Ai travagli patiti nei secoli dalla tela – guasti,
ampliamenti, ridipinture, che ne avevano profondamente alterato la leggibilità
e la chiarezza iconografica – ha posto finalmente rimedio l’importante restauro
promosso dalla Banca e condotto tra il 2003 e il 2004 presso l’Istituto
Superiore per la Conservazione e il Restauro di Roma, che ha ripristinato
l’originaria coerenza dell’immagine, ora più fedele e prossima alle intenzioni
dell’autore. Tra le principali novità apportate da questo complesso intervento
nella lettura del dipinto occorre segnalare il recupero del braccio e della
mano tesa di un personaggio che tenta invano – con forte accentuazione nella
carica drammatica della scena – di arrestare la freccia scoccata dal carnefice;
inoltre la presenza, nel fondo, di un tendaggio, che suggerisce
un’ambientazione
dell’accampamento del re unno; infine le sagome di un paio di
teste dietro il piano della santa. Come sua consuetudine, il Caravaggio si
discosta dall’iconografia tradizionale di Sant’Orsola, generalmente ritratta
coi soli simboli del martirio e in compagnia di una o più vergini sue compagne;
sceglie invece di raffigurare il momento in cui la santa, avendo rifiutato di
concedersi al tiranno Attila, viene da lui trafitta con una freccia, caricando
la scena di un tono squisitamente drammatico. Il dipinto è ambientato nella
tenda di Attila, appena discernibile grazie al drappeggio sullo sfondo, che
funge quasi da quinta teatrale. L’intero ambiente, come consuetudine nei
dipinti caravaggeschi, è permeato da un complesso gioco di luci e ombre, che
tuttavia in quest’ultimo dipinto dell’artista sembra dar vantaggio più alle
seconde che le prime: è uno specchio del travagliato periodo che l’autore stava
vivendo nella parte finale della sua vita.
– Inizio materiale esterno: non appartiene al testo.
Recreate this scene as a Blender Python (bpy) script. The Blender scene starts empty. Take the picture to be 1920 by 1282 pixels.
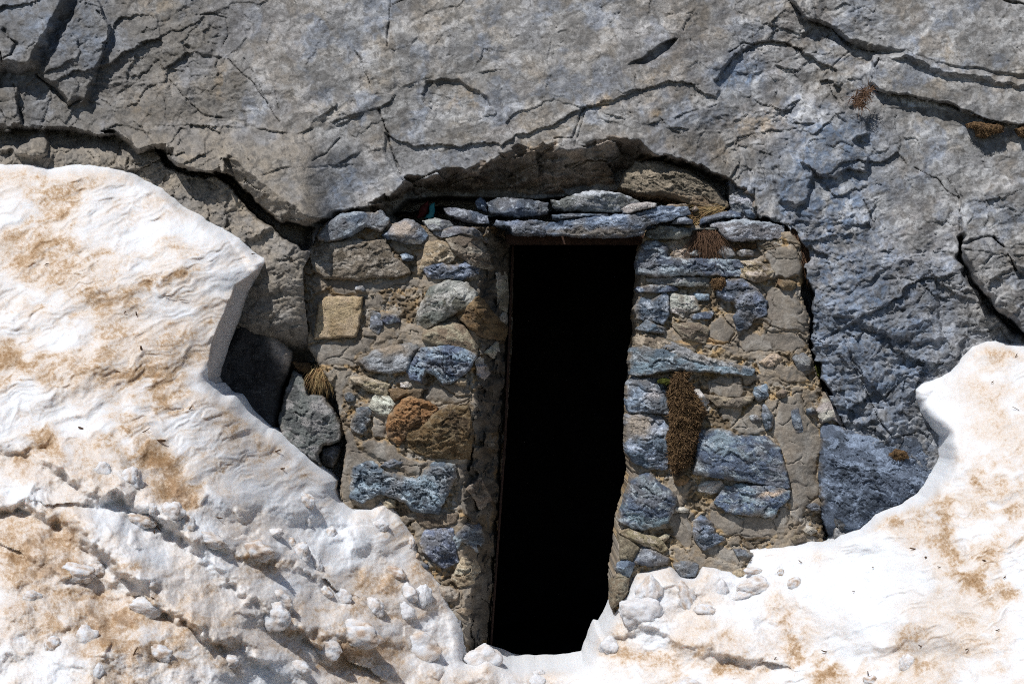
import bpy, math, random
import numpy as np
from mathutils import Vector, Matrix
random.seed(7)
RNG = np.random.RandomState(11)
C = bpy.context.scene.collection
CAMD = 10.0            # camera stands 10 m in front of the wall; 400 photo pixels are one metre on the wall
PXM = 400.0

# ------------------------------------------------------------------ noise
PERM = RNG.permutation(4096).astype(np.int64)
ANG = RNG.rand(4096)*2*np.pi
GX, GY = np.cos(ANG), np.sin(ANG)
G3 = RNG.normal(size=(4096, 3)); G3 /= np.linalg.norm(G3, axis=1)[:, None]
R1, R2, R3, R4 = RNG.rand(4096), RNG.rand(4096), RNG.rand(4096), RNG.rand(4096)
def hsh(i, j, s=0): return PERM[(PERM[(i + s*131) & 4095] + j) & 4095]
def perlin(x, y, s=0):
    xi = np.floor(x).astype(np.int64); yi = np.floor(y).astype(np.int64)
    fx = x-xi; fy = y-yi
    u = fx*fx*fx*(fx*(fx*6-15)+10); v = fy*fy*fy*(fy*(fy*6-15)+10)
    def g(a, b):
        h = hsh(xi+a, yi+b, s); return GX[h]*(fx-a)+GY[h]*(fy-b)
    a = g(0, 0); b = g(1, 0); c = g(0, 1); d = g(1, 1)
    return 1.5*((a+(b-a)*u)*(1-v)+(c+(d-c)*u)*v)
def fbm(x, y, o=4, s=0, gain=.5):
    r = 0; a = 1; t = 0
    for k in range(o):
        r = r+a*perlin(x*2**k+k*17.3, y*2**k+k*9.1, s+k); t += a; a *= gain
    return r/t*1.3
def ridged(x, y, o=4, s=0, gain=.5):
    r = 0; a = 1; t = 0
    for k in range(o):
        r = r+a*(1-np.abs(perlin(x*2**k+k*7.7, y*2**k+k*3.9, s+k))*1.6); t += a; a *= gain
    return r/t
def worley(x, y, s=0, jit=.9):
    xi = np.floor(x).astype(np.int64); yi = np.floor(y).astype(np.int64)
    f1 = np.full(x.shape, 9.); f2 = np.full(x.shape, 9.)
    cid = np.zeros(x.shape, np.int64); dx1 = np.zeros(x.shape); dy1 = np.zeros(x.shape)
    for a in (-1, 0, 1):
        for b in (-1, 0, 1):
            h = hsh(xi+a, yi+b, s)
            dx = x-(xi+a+.5+(R1[h]-.5)*jit); dy = y-(yi+b+.5+(R2[h]-.5)*jit)
            d = dx*dx+dy*dy
            n = d < f1
            f2 = np.where(n, f1, np.minimum(f2, d))
            f1 = np.where(n, d, f1); cid = np.where(n, h, cid); dx1 = np.where(n, dx, dx1); dy1 = np.where(n, dy, dy1)
    return np.sqrt(f1), np.sqrt(f2), cid, dx1, dy1
def facet(x, y, s=0, tilt=1., off=.5):     # broken rock: each cell its own tilted plane
    f1, f2, c, dx, dy = worley(x, y, s)
    return tilt*((R3[c]-.5)*dx+(R4[c]-.5)*dy)*2+off*(R3[(c*7) & 4095]-.5)
def perlin3(x, y, z, s=0):
    xi = np.floor(x).astype(np.int64); yi = np.floor(y).astype(np.int64); zi = np.floor(z).astype(np.int64)
    f = (x-xi, y-yi, z-zi); w = [q*q*(3-2*q) for q in f]; r = 0
    for a in (0, 1):
        for b in (0, 1):
            for c in (0, 1):
                h = PERM[(hsh(xi+a, yi+b, s)+zi+c) & 4095]
                g = G3[h]
                d = g[..., 0]*(f[0]-a)+g[..., 1]*(f[1]-b)+g[..., 2]*(f[2]-c)
                r = r+d*(w[0] if a else 1-w[0])*(w[1] if b else 1-w[1])*(w[2] if c else 1-w[2])
    return r*1.6
def sst(a, b, x):
    t = np.clip((x-a)/(b-a), 0, 1); return t*t*(3-2*t)

# ------------------------------------------------------------------ traced outlines (photo pixels)
CR = {'P': (0, 0, 1), '1': (560, 340, 4.273), '2': (560, 600, 4.273), '3': (620, 840, 3.205), '4': (780, 340, 4.8),
      '5': (1120, 340, 4.007), '6': (1160, 620, 4.273), '7': (1120, 860, 4.273), '8': (380, 540, 3.207),
      'a': (0, 0, 2.981), 'b': (640, 0, 2.981), 'c': (1280, 0, 2.981), 'd': (0, 430, 2.981), 'e': (1280, 430, 2.981),
      'f': (0, 852, 2.981), 'g': (640, 852, 2.981), 'h': (1280, 852, 2.981)}
def pts(k, s):
    ox, oy, sc = CR[k]
    v = [float(t) for t in s.replace(',', ' ').split()]
    return [(ox+v[i]/sc, oy+v[i+1]/sc) for i in range(0, len(v), 2)]
def seg_dist(X, Y, P, closed=True):
    n = len(P); best = np.full(X.shape, 1e9); side = np.zeros(X.shape)
    for i in range(n if closed else n-1):
        (x0, y0), (x1, y1) = P[i], P[(i+1) % n]
        dx, dy = x1-x0, y1-y0; L = dx*dx+dy*dy+1e-9
        t = np.clip(((X-x0)*dx+(Y-y0)*dy)/L, 0, 1)
        ex = X-x0-t*dx; ey = Y-y0-t*dy
        d = ex*ex+ey*ey
        m = d < best
        best = np.where(m, d, best)
        if not closed: side = np.where(m, np.sign(dx*(Y-y0)-dy*(X-x0)), side)
    return np.sqrt(best), side
def inside(X, Y, P):
    r = np.zeros(X.shape, bool); n = len(P)
    for i in range(n):
        (x0, y0), (x1, y1) = P[i], P[(i+1) % n]
        if y0 == y1: continue
        r ^= ((y0 > Y) != (y1 > Y)) & (X < (x1-x0)*(Y-y0)/(y1-y0)+x0)
    return r
def sdf(X, Y, P):
    d, _ = seg_dist(X, Y, P); return np.where(inside(X, Y, P), d, -d)
def band(X, Y, inner, outer):
    a = sdf(X, Y, outer); b = sdf(X, Y, inner)
    return np.where(b >= 0, 1., np.where(a <= 0, 0., a/np.maximum(a-b, 1e-6)))
def world(X, Y, D):
    k = (D+CAMD)/CAMD/PXM
    return np.stack([(X-960)*k, D, (641-Y)*k], -1)

# ------------------------------------------------------------------ mesh making
def mesh_obj(name, V, F, mat, col=None, parent=None, smooth=True, **at):
    me = bpy.data.meshes.new(name)
    V = np.ascontiguousarray(V, np.float32)
    F = [np.asarray(f, np.int32) for f in (F if isinstance(F, list) else [F])]
    me.vertices.add(len(V)); me.vertices.foreach_set('co', V.ravel())
    nl = sum(f.size for f in F); npoly = sum(len(f) for f in F)
    me.loops.add(nl); me.polygons.add(npoly)
    me.loops.foreach_set('vertex_index', np.concatenate([f.ravel() for f in F]))
    tot = np.concatenate([np.full(len(f), f.shape[1], np.int32) for f in F])
    st = np.zeros(npoly, np.int32); st[1:] = np.cumsum(tot)[:-1]
    me.polygons.foreach_set('loop_start', st)
    me.polygons.foreach_set('use_smooth', np.full(npoly, smooth))
    if col is not None:
        a = me.attributes.new('col', 'FLOAT_COLOR', 'POINT')
        c = np.ones((len(V), 4), np.float32); c[:, :3] = col; a.data.foreach_set('color', c.ravel())
    for k, v in at.items():
        a = me.attributes.new(k, 'FLOAT', 'POINT'); a.data.foreach_set('value', np.asarray(v, np.float32))
    me.update(calc_edges=True); me.validate()
    me.materials.append(mat)
    o = bpy.data.objects.new(name, me); C.objects.link(o)
    if parent: o.parent = parent
    return o
def tag(o, label=None, cat=None, group=None, kind=None):
    if label: o['label'] = label
    if cat: o['category'] = cat
    if group: o['group'] = group
    if kind: o['kind'] = kind
    return o
def empty(name, loc, label, cat, group=None):
    o = bpy.data.objects.new(name, None); C.objects.link(o); o.location = loc
    o.empty_display_size = .1
    return tag(o, label, cat, group)
def recentre(o, p=None):                   # put the origin of a free mesh at its own base
    me = o.data; n = len(me.vertices); v = np.empty(n*3, np.float32); me.vertices.foreach_get('co', v); v = v.reshape(-1, 3)
    c = np.array([v[:, 0].mean(), v[:, 1].mean(), v[:, 2].min()], np.float32)
    me.vertices.foreach_set('co', (v-c).ravel()); o.location = c; me.update()
def local(o):                              # a child's mesh, made in world space, moved into its parent's space
    o.matrix_parent_inverse = Matrix.Translation(-Vector(o.parent.location))
    return o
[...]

Il primo personaggio a sinistra è lo stesso Attila,
raffigurato con abiti seicenteschi; il barbaro ha appena scagliato una freccia
e sembra essersi già pentito del suo gesto: sembra quasi allentare la presa
dell’arco e il suo volto è contratto in una smorfia di dolore, quasi a dire
<<che cosa ho fatto?>>. A poca distanza da lui c’è Sant’Orsola,
trafitta dalla frecci appena visibile sul suo seno: ella sta piegando la testa
in quella direzione e con le mani sta spingendo indietro il petto come per
meglio vedere lo strumento del suo martirio.
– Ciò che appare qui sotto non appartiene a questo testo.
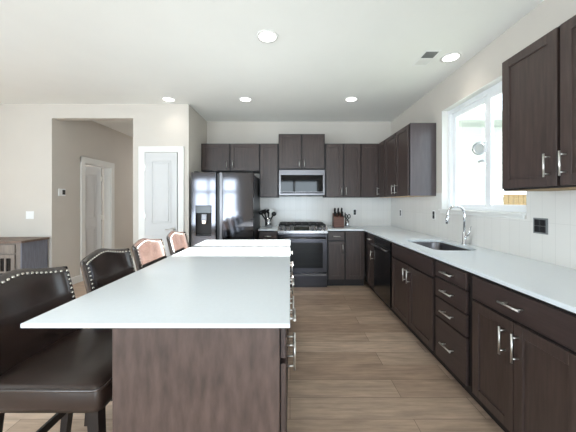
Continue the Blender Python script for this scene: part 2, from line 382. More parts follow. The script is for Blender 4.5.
# ------------------------------------------------------------------ cabinets
class Face:
    """maps (u along the front, d out from the front, z) to the room"""
    def __init__(s, kind, plane): s.k = kind; s.p = plane
    def pt(s, u, d, z):
        return {'B': (u, s.p-d, z), 'R': (s.p-d, u, z), 'I': (s.p+d, u, z)}[s.k]
    def box(s, mb, u0, u1, d0, d1, z0, z1, bev=0.0):
        a, b = s.pt(u0, d0, z0), s.pt(u1, d1, z1); mb.box(a[0], b[0], a[1], b[1], a[2], b[2], bev=bev)
def pull(F, parent, u, z, vertical=True, L=.13, d0=.02):
    m = MB(); h = L/2; s = L*.36; out = d0+.036
    if vertical:
        m.cyl(F.pt(u, out, z-h), F.pt(u, out, z+h), .0058, 10)
        for q in (-s, s): m.cyl(F.pt(u, d0-.001, z+q), F.pt(u, out, z+q), .0045, 8)
    else:
        m.cyl(F.pt(u-h, out, z), F.pt(u+h, out, z), .0058, 10)
        for q in (-s, s): m.cyl(F.pt(u+q, d0-.001, z), F.pt(u+q, out, z), .0045, 8)
    return m.build('handle', 'nickel', parent)
def shaker(F, root, u0, u1, z0, z1, hu=None, hz=None, fr=.055, name='door', hl=.13):
    m = MB(); g = .0015; u0 += g; u1 -= g; fr = min(fr, (u1-u0)*.27)
    F.box(m, u0+.01, u1-.01, .002, .010, z0+.01, z1-.01)
    F.box(m, u0, u0+fr, .001, .020, z0, z1, bev=.0015); F.box(m, u1-fr, u1, .001, .020, z0, z1, bev=.0015)
    F.box(m, u0+fr-.001, u1-fr+.001, .001, .0198, z0, z0+fr, bev=.0015); F.box(m, u0+fr-.001, u1-fr+.001, .001, .0198, z1-fr, z1, bev=.0015)
    o = m.build(name, 'cab_v', root)
    if hu is not None: pull(F, o, hu, hz, True, hl)
    return o
def drawer(F, root, u0, u1, z0, z1, handle=True, hl=.13, frame=False):
    m = MB(); g = .0015; F.box(m, u0+g, u1-g, .001, .020, z0, z1, bev=.002)
    o = m.build('drawer', 'cab_h', root)
    if handle: pull(F, o, (u0+u1)/2, (z0+z1)/2, False, hl)
    return o
def cabinet(name, label, F, u0, u1, z0, z1, depth, group, toe=False, sink=False):
    p = F.pt((u0+u1)/2, -depth/2, 0 if toe else z0)
    root = thing(name, label, 'cabinet', p, group)
    m = MB(); F.box(m, u0+.0008, u1-.0008, -depth, 0, (.105 if toe else z0), .66 if sink else z1, bev=.001)
    if sink:
        F.box(m, u0+.0008, u1-.0008, -.09, 0, .66, z1); F.box(m, u0+.0008, u0+.02, -depth, -.09, .66, z1); F.box(m, u1-.02, u1-.0008, -depth, -.09, .66, z1)
    m.build('carcass', 'cab_gap_shade', root)
    if toe:
        m = MB(); F.box(m, u0+.0008, u1-.0008, -depth+.01, -.07, 0, .104); m.build('toe_kick', 'toe', root)
    return root
FB = Face('B', FRONT_B); FU = Face('B', FRONT_U); FR = Face('R', XB); FRU = Face('R', XU); FI = Face('I', -.035)
ZT = .885
DU = YB-FRONT_U-.002; DB = YB-FRONT_B-.002
U0, U1 = 1.43, 2.342
GU = 'upper cabinets on the kitchen walls'; GB = 'base cabinets along the kitchen walls'
# over the fridge
r = cabinet('wall_cabinet', 'short two-door wall cabinet above the refrigerator', FU, XA+.002, -.52, 1.87, U1, DU, GU)
um = -1.015
shaker(FU, r, XA+.012, um-.012, 1.882, U1-.012, um-.045, 1.98, hl=.12); shaker(FU, r, um+.012, -.525, 1.882, U1-.012, um+.05, 1.98, hl=.12)
r = cabinet('wall_cabinet', 'narrow tall wall cabinet between refrigerator and microwave', FU, -.518, -.196, U0, U1, DU, GU)
shaker(FU, r, -.50, -.21, U0+.01, U1-.012)
r = cabinet('wall_cabinet', 'two-door wall cabinet directly above the microwave, highest of all', FU, -.194, .592, 1.905, 2.505, DU, GU)
shaker(FU, r, -.182, .187, 1.917, 2.49, .155, 2.0, hl=.11); shaker(FU, r, .211, .580, 1.917, 2.49, .243, 2.0, hl=.11)
r = cabinet('wall_cabinet', 'two-door back wall cabinet right of the microwave above the knife block', FU, .594, 1.20, U0, U1, DU, GU)
shaker(FU, r, .61, .895, U0+.01, U1-.012, .868, 1.53); shaker(FU, r, .917, 1.195, U0+.01, U1-.012, .944, 1.53)
r = cabinet('wall_cabinet', 'back corner wall cabinet with one plain door and no handle', FU, 1.202, XU-.001, U0, U1, DU, GU)
shaker(FU, r, 1.208, 1.495, U0+.01, U1-.012)
# right wall uppers, far group
r = cabinet('wall_cabinet', 'narrow one-door corner cabinet at the far end of right wall', FRU, 4.315, 4.66, U0, U1, XR-XU-.002, GU)
shaker(FRU, r, 4.335, 4.63, U0+.01, U1-.012, 4.59, 1.53)
r = cabinet('wall_cabinet', 'two-door right wall cabinet with exposed side panel, left of the window', FRU, 3.46, 4.313, U0, U1, XR-XU-.002, GU)
shaker(FRU, r, 3.895, 4.303, U0+.01, U1-.012, 3.94, 1.53); shaker(FRU, r, 3.475, 3.878, U0+.01, U1-.012, 3.83, 1.53)
MB().box(XU+.0, XR-.003, 3.452, 3.459, U0-.004, U1+.002, bev=.001).build('side_panel', mat('satin side panel', (78, 70, 72), .22, var=.12, scale=6, stretch=(5, 5, .6)), r)
MB().box(XU+.002, XR-.003, 3.46, 4.66, U0-.004, U0-.001).build('underside', mat('pale maple underside', (214, 180, 140), .6), r)
r = cabinet('wall_cabinet', 'big two-door wall cabinet in the right foreground, right of the window', FRU, 1.10, 1.945, U0, U1-.004, XR-XU-.002, GU)
shaker(FRU, r, 1.537, 1.935, U0+.012, U1-.014, 1.578, 1.56, fr=.06, hl=.135); shaker(FRU, r, 1.115, 1.519, U0+.012, U1-.014, 1.485, 1.56, fr=.06, hl=.135)
MB().box(XU+.002, XR-.003, 1.10, 1.945, U0-.004, U0-.001).build('underside', 'fence', r)
# base cabinets, back wall
def base(label, F, u0, u1, depth, **k): return cabinet('base_cabinet', label, F, u0, u1, 0, ZT, depth, GB, toe=True, **k)
Z1, Z0 = ZT-.008, .125
r = base('narrow base cabinet with one drawer between refrigerator and range', FB, -.50, -.196, DB)
drawer(FB, r, -.488, -.21, .745, Z1, hl=.11); shaker(FB, r, -.488, -.21, Z0, .725, -.24, .62)
r = base('base cabinet with a drawer over a door, directly right of the range', FB, .594, .872, DB)
drawer(FB, r, .608, .862, .745, Z1, hl=.11); shaker(FB, r, .608, .862, Z0, .725, .832, .62)
r = base('plain corner base cabinet with one tall door and no handle', FB, .874, 1.188, DB)
shaker(FB, r, .884, 1.176, Z0, Z1)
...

Non sembra provare dolore,
piuttosto una disinteressata rassegnazione, ma il suo volto e le mani
bianchissime rispetto a quelli degli altri personaggi preludono alla sua
immediata morte. Infatti tre barbari, anch’essi in abiti moderni, stanno
accorrendo a sorreggere Sant’Orsola, ed essi stessi sembrano increduli di
fronte al gesto repentino e impulsivo del loro capo. Nelle fattezze di quello
di loro che si trova alle immediate spalle della santa, Caravaggio ha
raffigurato se stesso con la bocca dischiusa e l’espressione dolorante: egli
sembra ricevere la trafittura insieme a lei.